Karaburun yolu, Gökova Körfezi’ne inen yollar gibi dik rampalar, sık virajlarla dolu. Insan sanki virajı dönünce olağanüstü güzellikteki koylara doğru uçurumlardan aşağıya arabayla uçacak ve bundan üzülmeyecek gibi hissediyor.

Karaburun Gündelik Yaşam Bilim ve Kültür Derneği'nin öncülüğünde gerçekleştirilen Dostluk Günleri’nin asıl anlamı, mübadele zamanı giden Karaburunlu Rumların çocuk ve torunlarının, ailelerinin terk etmek zorunda kaldıkları diyarları ziyaret etmeleri. O anlara tanıklık edemedim ama hem eski komşuların hem de ziyaretçilerin çok duygusal anlar yaşadıklarını anlattılar.

***

Cumartesi akşamı Karaburun merkezi’nde bir çay bahçesi tahta sandalyeleri ile yazlık bir sinemaya dönüştürülmüştü. Önce bu yıl üniversiteye başlayacak olan gençlerden oluşan inanılmaz bir sound’u daha şimdiden yakalamış progresif bir rock topluluğu sahne aldı. Biz de İzmir’deki grubumuzla bir süre tıngırdattık. Panos’un da gitarıyla eşlik ettiği santur dinletilerinden sonra Yunanlı dostlar Fotini, Dimitris, Dino ve Fransız Yves’den oluşan Gastibelza grubu rebetik şarkılarını çaldılar. Çay bahçesi tıklım tıklım doluydu ve etkinlik yola taşmış kalabalıkla geç saatlere kadar devam etti.
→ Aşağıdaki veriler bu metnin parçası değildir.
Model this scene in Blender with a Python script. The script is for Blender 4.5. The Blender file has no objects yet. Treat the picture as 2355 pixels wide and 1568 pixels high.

Jandarma eri artık hayatta olmasa da yakınlarımızdaydı. O cumartesi, Piraye ile Nazım’ın hayatlarının en kısa ve en uzun günleri gibiydi. Birlikte yaşanmamış on yılların hasretinin sığdırılmaya çalışıldığı göz açıp kapayana kadar geçen bir gün.

Gün doğumunu izlemek için taş evden çıktığımızda sabah olmak üzereydi. Yunanlı dostlar, müzisyenler ve geceyi düzenleyenler taş bir evin avlusunda çalıp söylemeye devam ediyorlardı. Her zaman olduğu gibi avluya açılan yeşil tahta kapıyı aralık bıraktık çıkarken. Rebetik türküler kapı aralığından sokak boyunca bizi yalnız bırakmadı.

Dr. Bozkurt ile sahile oturup sohbet etmeye başladık aydınlanmaya çalışan karanlıkta. Ama güneş bir türlü doğmadı. Sırayla sonbahar, kış ve ilkbaharı yaşadık.

Kısaca o cumartesi de en kısa ve en uzun günlerden birisiydi.